Information shown:
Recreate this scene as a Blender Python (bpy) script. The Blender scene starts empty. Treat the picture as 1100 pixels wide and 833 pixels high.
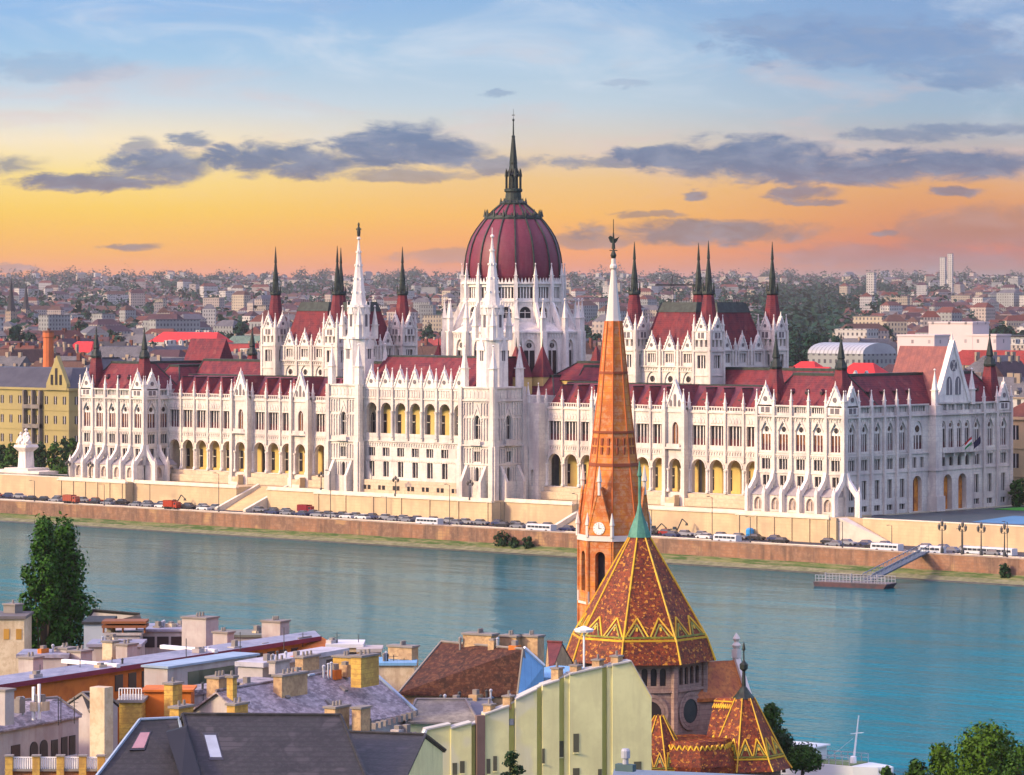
import bpy, math, random
from math import sin, cos, pi, radians, sqrt, atan2, floor
from mathutils import Vector
random.seed(7)
SC = bpy.context.scene
COL = SC.collection

# ------------------------------------------------------------------ camera, sky, sun, exposure
# World frame: x runs along the river front of the parliament, y away from the river, z = 0 near the upper quay.
CF, CH, CYAW = 3929.0, 321.74, 0.740          # focal length and horizon row of the 1100 px photograph, yaw
CX, CY, CZ = 649.15, -677.97, 50.9
CC, CS = cos(CYAW), sin(CYAW)
cam = bpy.data.cameras.new('camera'); cam_o = bpy.data.objects.new('camera', cam); COL.objects.link(cam_o)
cam_o.location = (CX, CY, CZ); cam_o.rotation_euler = (radians(90), 0, CYAW)
cam.sensor_width = 36.0; cam.lens = 36.0 * CF / 1100.0
cam.shift_y = -(416.5 - CH) / 1100.0
cam.clip_start = 1.0; cam.clip_end = 90000.0
SC.camera = cam_o

SUN_DIR = Vector((-0.40, -0.90, 0.40)).normalized()      # towards the sun
SUN_EL = math.asin(SUN_DIR.z); SUN_AZ = atan2(SUN_DIR.x, SUN_DIR.y)
SC.view_settings.view_transform = 'Standard'; SC.view_settings.look = 'None'
EXPO = 2.65; SC.view_settings.exposure = EXPO; SC.view_settings.gamma = 1.0; SC.view_settings.use_curve_mapping = False
sun = bpy.data.lights.new('sun', 'SUN'); sun.energy = 0.76; sun.angle = radians(8); sun.color = (1.0, 0.80, 0.46)
sun_o = bpy.data.objects.new('sun', sun); COL.objects.link(sun_o)
sun_o.rotation_euler = SUN_DIR.to_track_quat('Z', 'Y').to_euler()
sun_o.location = (-300, -300, 400)

def lin(c):
    return tuple(((v / 255.0) / 12.92 if v / 255.0 <= 0.04045 else ((v / 255.0 + 0.055) / 1.055) ** 2.4) for v in c)

class NT:
    """small node-tree helper"""
    def __init__(s, nt): s.nt = nt; s.n = nt.nodes; s.l = nt.links
    def new(s, t, **k):
        n = s.n.new(t)
        for a, b in k.items(): setattr(n, a, b)
        return n
    def _in(s, sock, v):
        if hasattr(v, 'is_output') or isinstance(v, bpy.types.NodeSocket): s.l.new(v, sock)
        else: sock.default_value = v
    def m(s, op, a, b=None, c=None, clamp=False):
        n = s.n.new('ShaderNodeMath'); n.operation = op; n.use_clamp = clamp
        s._in(n.inputs[0], a)
        if b is not None: s._in(n.inputs[1], b)
        if c is not None: s._in(n.inputs[2], c)
        return n.outputs[0]
    def smooth(s, v, a, b):
        n = s.n.new('ShaderNodeMapRange'); n.interpolation_type = 'SMOOTHSTEP'
        s._in(n.inputs['Value'], v); n.inputs['From Min'].default_value = a; n.inputs['From Max'].default_value = b
        return n.outputs['Result']
    def mix(s, f, a, b, mode='MIX'):
        n = s.n.new('ShaderNodeMix'); n.data_type = 'RGBA'; n.blend_type = mode
        s._in(n.inputs['Factor'], f)
        for k, v in ((6, a), (7, b)):
            if isinstance(v, (tuple, list)): n.inputs[k].default_value = tuple(v)[:3] + (1,)
            else: s.l.new(v, n.inputs[k])
        return n.outputs[2]
    def ramp(s, f, stops, interp='LINEAR'):
        n = s.n.new('ShaderNodeValToRGB'); s._in(n.inputs[0], f); r = n.color_ramp; r.interpolation = interp
        while len(r.elements) < len(stops): r.elements.new(0.5)
        for e, (p, c) in zip(r.elements, stops): e.position = p; e.color = tuple(c)[:3] + (1,)
        return n.outputs[0]
    def noise(s, vec, scale, detail=4, rough=0.55, dist=0.0):
        n = s.n.new('ShaderNodeTexNoise'); n.inputs['Scale'].default_value = scale; n.inputs['Detail'].default_value = detail
        n.inputs['Roughness'].default_value = rough; n.inputs['Distortion'].default_value = dist
        if vec is not None: s.l.new(vec, n.inputs['Vector'])
        return n
    def comb(s, x, y, z):
        n = s.n.new('ShaderNodeCombineXYZ')
        for i, v in enumerate((x, y, z)): s._in(n.inputs[i], v)
        return n.outputs[0]

def build_world():
    w = bpy.data.worlds.new('World'); SC.world = w; w.use_nodes = True
    t = NT(w.node_tree); t.n.clear()
    out = t.new('ShaderNodeOutputWorld'); bg = t.new('ShaderNodeBackground'); t.l.new(bg.outputs[0], out.inputs[0])
    sky = t.new('ShaderNodeTexSky'); sky.sky_type = 'NISHITA'; sky.sun_disc = False
    sky.sun_elevation = SUN_EL; sky.sun_rotation = SUN_AZ; sky.altitude = 100
    hi = t.mix(1.0, sky.outputs[0], (SKYK * 1.68, SKYK * 1.0, SKYK * 0.96), 'MULTIPLY')
    tc = t.new('ShaderNodeTexCoord'); sp = t.new('ShaderNodeSeparateXYZ'); t.l.new(tc.outputs['Generated'], sp.inputs[0])
    x, y, z = sp.outputs
    # compass bearing measured from the north-east city axis, and elevation; unit = 0.02545 rad
    fx, fy = -CS, CC; rx, ry = CC, CS
    fwd = t.m('ADD', t.m('MULTIPLY', x, fx), t.m('MULTIPLY', y, fy))
    rgt = t.m('ADD', t.m('MULTIPLY', x, rx), t.m('MULTIPLY', y, ry))
    U = 100.0 / CF
    A = t.m('DIVIDE', t.m('ARCTAN2', rgt, fwd), U)
    E = t.m('DIVIDE', t.m('ARCSINE', z), U)
    L = [(0.0, (205, 150, 120)), (0.22, (250, 138, 40)), (0.5, (255, 178, 46)), (0.95, (255, 208, 76)), (1.35, (255, 226, 140)), (1.7, (252, 234, 196)), (2.1, (208, 220, 228)), (2.6, (165, 202, 232)), (3.3, (138, 184, 234)), (5.0, (44, 190, 236))]
    R = [(0.0, (138, 128, 124)), (0.26, (140, 112, 98)), (0.5, (206, 106, 60)), (0.85, (222, 140, 76)), (1.2, (228, 164, 98)), (1.6, (190, 180, 176)), (2.0, (160, 184, 204)), (2.6, (146, 178, 214)), (3.3, (128, 164, 210)), (5.0, (40, 184, 232))]
    M = [(0.0, (190, 140, 122)), (0.25, (228, 126, 64)), (0.5, (252, 156, 52)), (0.9, (252, 188, 80)), (1.3, (242, 200, 132)), (1.65, (224, 210, 190)), (2.1, (194, 212, 224)), (2.6, (170, 202, 228)), (3.3, (140, 182, 226)), (5.0, (42, 188, 234))]
    e5 = t.m('DIVIDE', E, 5.0, clamp=True)
    cl, cm, cr = [t.ramp(e5, [(p / 5.0, lin(c)) for p, c in S]) for S in (L, M, R)]
    base = t.mix(t.smooth(A, -4.5, 0.3), cl, cm); base = t.mix(t.smooth(A, 0.3, 4.8), base, cr)
    # soft cirrus
    cv = t.comb(t.m('ADD', t.m('MULTIPLY', A, 0.45), t.m('MULTIPLY', E, 0.25)), t.m('MULTIPLY', E, 1.6), 3.1)
    ci = t.noise(cv, 1.1, 6, 0.6, 0.6).outputs[0]
    cim = t.m('MULTIPLY', t.smooth(ci, 0.44, 0.72), t.smooth(E, 1.1, 2.4))
    base = t.mix(t.m('MULTIPLY', cim, 0.50), base, lin((222, 230, 240)))
    ci2 = t.noise(t.comb(t.m('MULTIPLY', A, 0.5), t.m('MULTIPLY', E, 2.0), 9.7), 1.0, 5, 0.6, 0.4).outputs[0]
    base = t.mix(t.m('MULTIPLY', t.m('MULTIPLY', t.smooth(ci2, 0.5, 0.7), t.smooth(E, 0.9, 1.6)), t.m('MULTIPLY', t.smooth(E, 3.6, 2.0), 0.4)), base, lin((226, 196, 190)))
    # cumulus banks: soft ellipses broken up by noise
    nz = t.noise(t.comb(t.m('MULTIPLY', A, 0.8), t.m('MULTIPLY', E, 2.1), 0.0), 2.4, 12, 0.68, 0.35)
    sn = t.new('ShaderNodeSeparateColor'); t.l.new(nz.outputs['Color'], sn.inputs[0])
    nf = t.m('SUBTRACT', nz.outputs[0], 0.5)
    A2 = t.m('ADD', A, t.m('MULTIPLY', t.m('SUBTRACT', sn.outputs[0], 0.5), 0.55))
    E2 = t.m('ADD', E, t.m('MULTIPLY', t.m('SUBTRACT', sn.outputs[1], 0.5), 0.24))
    EL = [(100, 197, 105, 9, 1), (170, 180, 60, 20, 1), (205, 152, 26, 9, .9), (150, 160, 22, 14, .7), (268, 170, 45, 20, 1), (330, 174, 62, 18, 1), (420, 158, 74, 27, 1), (480, 166, 55, 18, 1), (530, 178, 45, 10, .8), (430, 190, 90, 7, .7),
          (640, 174, 70, 8, .8), (700, 168, 60, 12, 1), (800, 172, 110, 27, 1), (900, 184, 130, 19, 1), (1010, 178, 130, 18, 1), (1040, 140, 75, 8, .7), (960, 146, 70, 8, .7), (748, 211, 15, 7, .9), (865, 208, 40, 9, .9), (880, 218, 30, 3, .8), (700, 230, 40, 3, .7),
          (750, 250, 145, 15, .95), (640, 258, 60, 9, .7), (950, 252, 18, 5, .9), (490, 275, 75, 9, .55), (138, 265, 38, 4, .9), (20, 289, 30, 3, .7), (1022, 206, 34, 7, .9), (535, 101, 20, 4, .5), (670, 92, 30, 5, .35),
          (950, 48, 190, 26, .75), (1060, 76, 110, 22, .75), (870, 30, 130, 16, .45), (1060, 245, 110, 24, .5), (980, 275, 160, 14, .5), (60, 75, 90, 16, .35), (-60, 180, 110, 16, .8), (1240, 170, 130, 24, .9)]
    acc = None
    for px, py, ra, rb, k in EL:
        cx, cy, ra, rb = (px - 550) / 100, (CH - py) / 100, ra / 100, rb / 100
        dx = t.m('MULTIPLY', t.m('SUBTRACT', A2, cx), 1 / ra); dy = t.m('MULTIPLY', t.m('SUBTRACT', E2, cy), 1 / rb)
        q = t.m('SUBTRACT', 1.0, t.m('ADD', t.m('MULTIPLY', dx, dx), t.m('MULTIPLY', dy, dy)))
        q = t.m('MULTIPLY', t.smooth(t.m('ADD', q, t.m('MULTIPLY', nf, 3.4)), -0.35, 0.75), k)
        acc = q if acc is None else t.m('MAXIMUM', acc, q)
    cc = t.ramp(e5, [(0, lin((150, 122, 118))), (0.10, lin((128, 112, 112))), (0.16, lin((130, 112, 110))), (0.24, lin((124, 120, 140))), (0.29, lin((102, 120, 152))), (0.36, lin((98, 126, 164))), (0.5, lin((122, 154, 196))), (0.62, lin((116, 146, 192)))])
    cc = t.mix(t.m('MULTIPLY', t.smooth(sn.outputs[2], 0.40, 0.66), 0.42), cc, lin((160, 168, 188)))
    lowc = t.mix(t.m('MULTIPLY', acc, 0.94), base, cc)
    lowc = t.mix(t.smooth(E, 0.0, -0.4), lowc, lin((120, 116, 118)))
    lowc = t.mix(1.0, lowc, (2 ** -EXPO,) * 3, 'MULTIPLY')
    final = t.mix(t.smooth(E, 11.0, 24.0), lowc, hi)
    t.l.new(final, bg.inputs['Color']); bg.inputs['Strength'].default_value = 1.0
SKYK = 0.13
build_world()
SC.cycles.use_denoising = True
SC.cycles.max_bounces = 6; SC.cycles.volume_bounces = 0; SC.cycles.diffuse_bounces = 2; SC.cycles.glossy_bounces = 2
SC.cycles.caustics_reflective = False; SC.cycles.caustics_refractive = False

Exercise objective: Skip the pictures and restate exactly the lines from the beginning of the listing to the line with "COL = SC.collection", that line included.

Result of the task:
Recreate this scene as a Blender Python (bpy) script. The Blender scene starts empty. Treat the picture as 1100 pixels wide and 833 pixels high.
import bpy, math, random
from math import sin, cos, pi, radians, sqrt, atan2, floor
from mathutils import Vector
random.seed(7)
SC = bpy.context.scene
COL = SC.collection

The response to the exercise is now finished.